The Proceedings of the Colloquium New Perspectives on Flemish
Illuminations constitute an overview of recent research into
manuscript illumination in Flanders under the Dukes of Burgundy.
In 1959 Leon Delaisse organized the seminal exhibition La
miniature flamande. Le mecenat de Philippe le Bon (Flemish
Illumination. The Patronage of Philip the Good). Seen in Brussels,
Amsterdam and Paris, it was a ground-breaking initiative. In 2018,
alomst sixty years later, our knowledge of the illuminated manuscript in
the Southern Netherlands during the Burgundian period has vastly
increased, as revealed in the exhibition Miniatures flamandes
1404-1482 (Flemish Miniatures 1404-1482) held in Brussels and Paris
in 2011-2012. The associated Colloquium stimulated fifteen papers, by
leading specialists in the field, presented here in five sections.
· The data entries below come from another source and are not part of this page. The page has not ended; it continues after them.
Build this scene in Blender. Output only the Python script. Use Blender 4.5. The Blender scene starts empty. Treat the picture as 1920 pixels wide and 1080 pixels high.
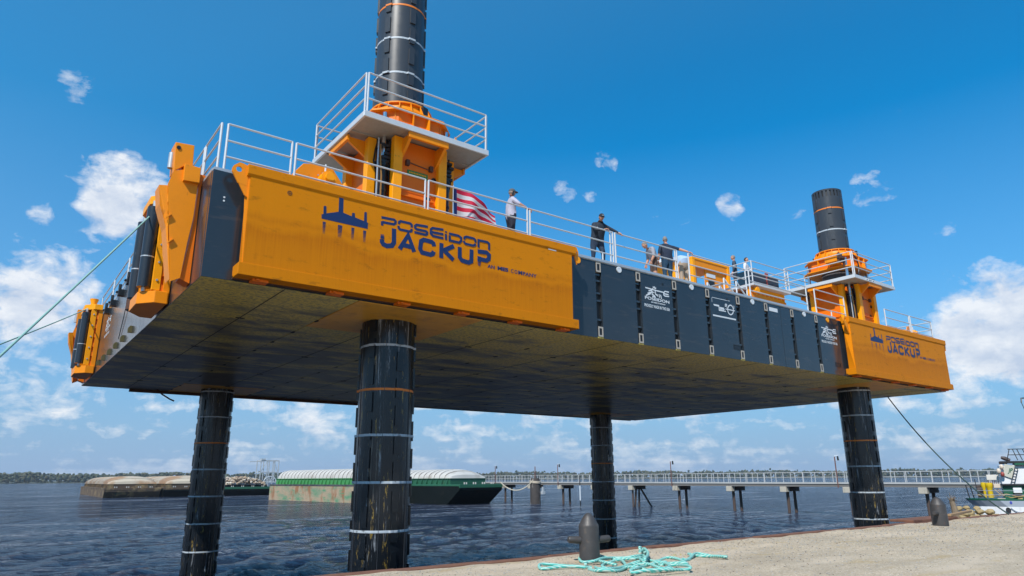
import bpy, bmesh, math, random, json
import numpy as np
from mathutils import Vector, Matrix, Quaternion
R = math.radians; PI = math.pi
sc = bpy.context.scene
col = sc.collection
rng = random.Random(7)

# ------------------------------------------------------------------ camera
cam = bpy.data.objects.new('camera', bpy.data.cameras.new('camera'))
col.objects.link(cam)
cr, cu, cd = Vector((0.80065304, -0.59910064, -0.00575719)), Vector((-0.15521316, -0.21669281, 0.96382213)), Vector((0.578674, 0.77079352, 0.26648405))
m4 = Matrix((( cr.x, cu.x, -cd.x, -3.02748), (cr.y, cu.y, -cd.y, -14.76473), (cr.z, cu.z, -cd.z, 4.6), (0, 0, 0, 1)))
cam.matrix_world = m4
cam.data.sensor_width = 36.0
cam.data.lens = 24.15
cam.data.clip_start = 0.1
cam.data.clip_end = 60000
sc.camera = cam

# ------------------------------------------------------------------ sun and sky
SUN = Vector((-0.584, -0.314, 0.748)).normalized()
sl = bpy.data.lights.new('sun', 'SUN'); sl.energy = 4.9; sl.angle = R(0.53); sl.color = (1.0, 0.955, 0.88)
so = bpy.data.objects.new('sun', sl); col.objects.link(so)
so.rotation_euler = SUN.to_track_quat('Z', 'Y').to_euler(); so.location = (-30, -30, 60)
sc.view_settings.view_transform = 'Standard'
sc.view_settings.look = 'None'
sc.view_settings.gamma = 1.0
sc.view_settings.exposure = 0.08
try: sc.view_settings.use_curve_mapping = False
except Exception: pass
sc.cycles.max_bounces = 7
sc.cycles.sample_clamp_indirect = 6.0

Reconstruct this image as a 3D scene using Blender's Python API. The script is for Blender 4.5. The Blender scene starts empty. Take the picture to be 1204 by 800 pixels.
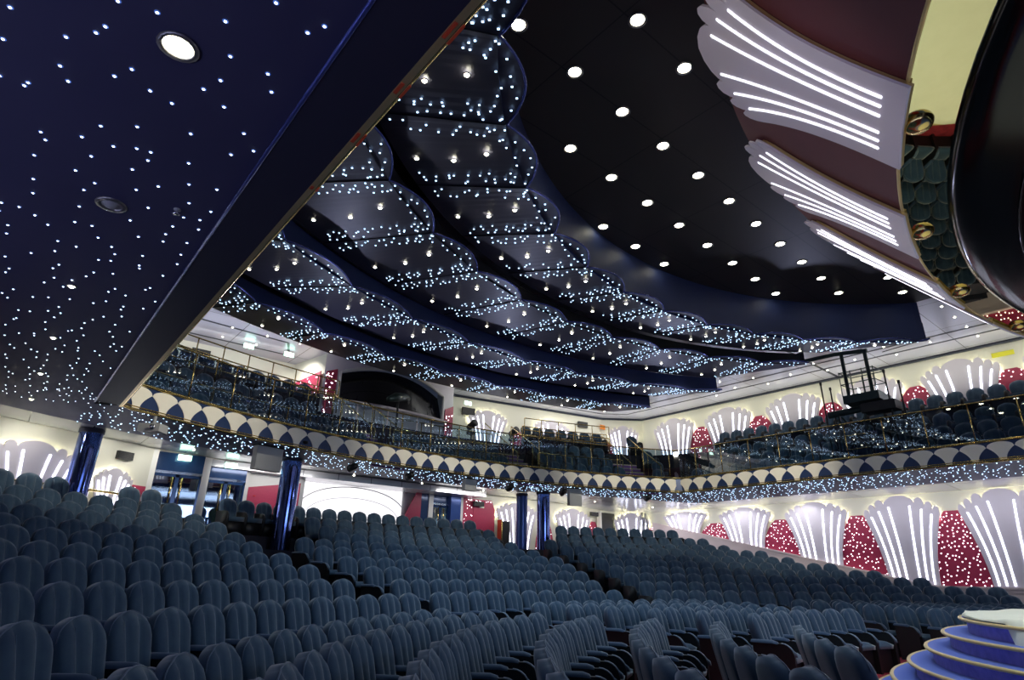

The
first concentrates on individual illuminators: Jan de Tavernier, the
Master of the Houghton Miniatures, the Painters of Philip the Good's
Alexander and Loyset Liedet; the second considers text, traditions and
images; the third, on the relationships between illumination and panel
painting, is followed by codicological studies developing the topics of
artistic interchange, border decoration and portraits in musical
manuscripts. The final section consists of technical studies of
grisaille illuminations and methods of flesh painting.
Through new research techniques and topics, together with established
approaches such as connoisseurship and codicology, the papers advance
our understanding of the intentions, processes, chronology and
geographic distribution of Flemish manuscript production.